Les crédits carbone décriés, mais avec encore quelques beaux jours devant eux
Mais pour Alain Karsenty, économiste de l’environnement au Cirad et spécialiste de ces questions, « les pays africains ne renoncent pas pour autant aux potentiels transferts financiers associés aux marchés du carbone, notamment à travers les “approches coopératives entre États” instaurées par l’Article 6.2 de l’accord de Paris (2015). Plusieurs pays africains, dont le Ghana et le Sénégal, ont passé des accords avec la Suisse pour vendre à cette dernière des “résultats de réduction d’émissions” ».
Les Émirats arabes unis, où se déroulera la prochaine COP sur le climat fin 2023, ont passé ou sont en passe de finaliser des accords avec le Liberia, le Zimbabwe et la Tanzanie. Objectif : acquérir des droits exclusifs de commercialisation de crédits carbone pour des activités de conservation et de reforestation sur de vastes parties des territoires de ces pays.
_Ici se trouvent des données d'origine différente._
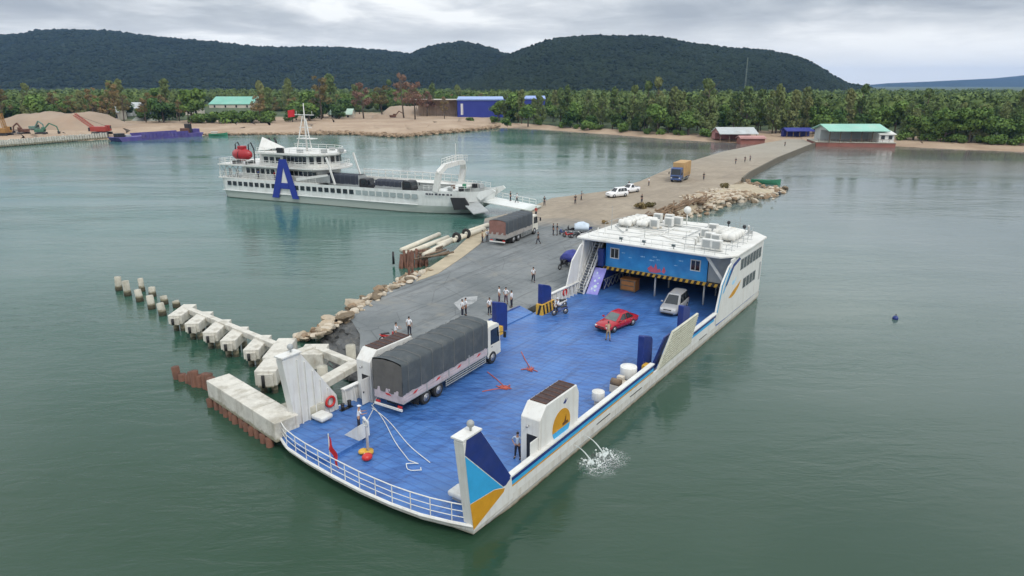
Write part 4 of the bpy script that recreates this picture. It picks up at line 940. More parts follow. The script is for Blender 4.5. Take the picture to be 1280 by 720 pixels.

Le Monde du 2 août dernier titrait « Le Liberia prêt à concéder 10 % de sa superficie à une société des Émirats Arabes unis pour produire des crédits carbone ».
Contribution versus compensation
Néanmoins, les marchés volontaires du carbone, sur lesquels misent aussi un certain nombre de pays africains, apparaissent comme incertains. D’une part, les prix des crédits carbone sont en baisse, d’autre part leur crédibilité est de plus en souvent mise en question, notamment à la suite d’articles dans PNAS et dans Science, relayés par le Guardian en début d’année. « Des centaines de millions de crédits carbone, parfois émis au début des années 2000, ne trouvent pas preneur sur les marchés, souligne Alain Karsenty, probablement à cause de l’excès d’offre, mais aussi des doutes sur leur intégrité environnementale ».
La fiscalité, à travers une taxe carbone internationale, apparait comme plus susceptible de générer des recettes stables au cours du temps. En 1997, lors des discussions ayant abouti au Protocole de Kyoto, les options d’une taxe carbone ou de marchés des permis d’émissions étaient toutes deux sur la table. L’opposition de certains pays (dont les USA, qui ne ratifieront pourtant jamais le Protocole) conduisit au choix du marché. L’expérience aura été décevante, mais des acteurs privés se sont emparés de l’instrument des crédits carbone pour développer un marché volontaire répondant au désir de nombreuses entreprises de devenir « neutre carbone » sans forcément devoir réduire significativement leurs émissions. C’est le fameux principe de la compensation carbone.
À lire sur The Conversation : Histoire des crédits carbone : vie et mort d’une fausse bonne idée ?
Taxe carbone internationale, un casse-tête diplomatique
La position des pays africains rejoint celle de la France, qui, par la voix d’Emmanuel Macron lors du sommet sur un nouveau pacte financier mondial en juin 2023 à Paris, avait plaidé en faveur d’une taxe sur le commerce maritime, tout en soulignant la nécessaire adhésion de la Chine, des États-Unis et d’autres pays européens pour qu’elle devienne réalité. Car comme le remarque Alain Karsenty, « il y a, en effet, de sérieux obstacles diplomatiques à surmonter avant que la perspective d’une taxe carbone internationale soit mise en œuvre ».